Sinon, pourquoi ce blog ? Ce n'est pas pour grappiller les lecteurs de Les libraires se cachent pour mourir. Certes, je lis régulièrement ses notes. En plus, il a rouvert son blog alors que l'idée de lancer le mien me trottait dans la tête depuis un moment. Une simple question de timing en somme. Mais ce serait mentir de dire qu'il ne m'a pas inspiré. D'ailleurs, si vous ne le connaissez pas (Sérieusement ?), courez le lire sans attendre. Un homme qui aime Calvin & Hobbes ne peut pas être mauvais. 

Bon. Où en étais-je ? Ah oui. Peu après mon recrutement, je me suis accaparé la communication de la page Facebook de la boutique et la tenue générale du site. J'ai ainsi lancé une newsletter hebdomadaire à compter d'octobre 2013. (La première n'est pas des plus fameuses, mais je dis ça à chaque fois, donc bon.) Dès le départ, mon envie n'était pas de proposer un simple résumé des sorties de la semaine. Je voulais partager mes lectures, l'actualité marquante du neuvième art ou encore écrire un édito plus ou moins court sur des sujets liés à la BD. Au fil de temps et de l'assurance prise, j'ai commencé à développer cet aspect de la lettre en étant de plus en plus direct sur certains éléments (la situation des auteurs, les chasseurs de dédicaces, les polémiques à la con, etc).
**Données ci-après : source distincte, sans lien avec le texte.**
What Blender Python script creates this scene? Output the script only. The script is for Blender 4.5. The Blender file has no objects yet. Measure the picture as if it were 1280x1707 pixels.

J'y partage aussi des anecdotes et réflexions sur mon travail (le montage d'une PLV en carton, ma passion du chocolat chaud, et j'en passe).

Dernièrement, j'ai réalisé des éditos assez longs. Le souci, c'est que j'ai l'impression d'être à l'étroit dans le format de la newsletter. De plus, je ne souhaite pas réaliser de lettres trop longues. Selon moi, elles doivent être relativement rapides à lire.

C'en est terminé pour les raisons qui m'ont poussé à vouloir lancer un blog. J'aime écrire, j'aime réagir sur la BD, et j'aime parler de mon métier. Du coup, j'espère avoir l'occasion de partager encore davantage ici. Et j'espère que vous serez plusieurs à me suivre. En tout cas, peu importe, ça me donne une autre occasion de dire des conneries. C'est déjà ça.